The Tanzanian government cancelled the contract in May 2005 and the matter is now before a tribunal set up as part of a bilateral investment treaty that Tanzania signed with Britain in 1994, according to a report in The Guardian Weekly (Aug. 31-Sept. 6, 2007 edition).

 “The story of water in most cities in the developing world is that the poor pay most because they have to resort to vendors who peddle it around the streets,” the article said. “But in Dar es Salaam it is not only the poor. Decades of neglect and underinvestment in the infrastructure mean that fewer than 100,000 households – in a city of 3.5 million people – have running water.”

  City Water got the contract when the World Bank forced the Tanzanian government to privatize, touting it as a solution to supplying water. The bank and the International Monetary Fund “made the privatization of its assets a condition for Tanzania receiving massive debt relief,” the article said.

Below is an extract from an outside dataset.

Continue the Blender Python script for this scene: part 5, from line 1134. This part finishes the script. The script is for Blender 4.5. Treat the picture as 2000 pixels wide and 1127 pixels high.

 “Few people had seen any benefits from privatization…prices had risen sharply, yet there was no discernible improvement in supply, reliability and quality,” the article added.

 “Privatization contracts are a business arrangement, and City Water’s was no different. Separate from the agreed capital spending, its one social obligation was to contribute towards a fund ‘to be used to connect new, mostly poor, households to the piped system’,” according to Maj Fiil, [from a Washington, D.C., water watchdog group]. The fund “was never created.”

 The Hague-based tribunal continues to discuss a complaint against Tanzania by Biwater plc, the lead company in the City Watch group. If it “upholds Biwater’s claim, the government’s payout will absorb the equivalent of two year’s of water payments by the people of Dar es Salaam,” the article said.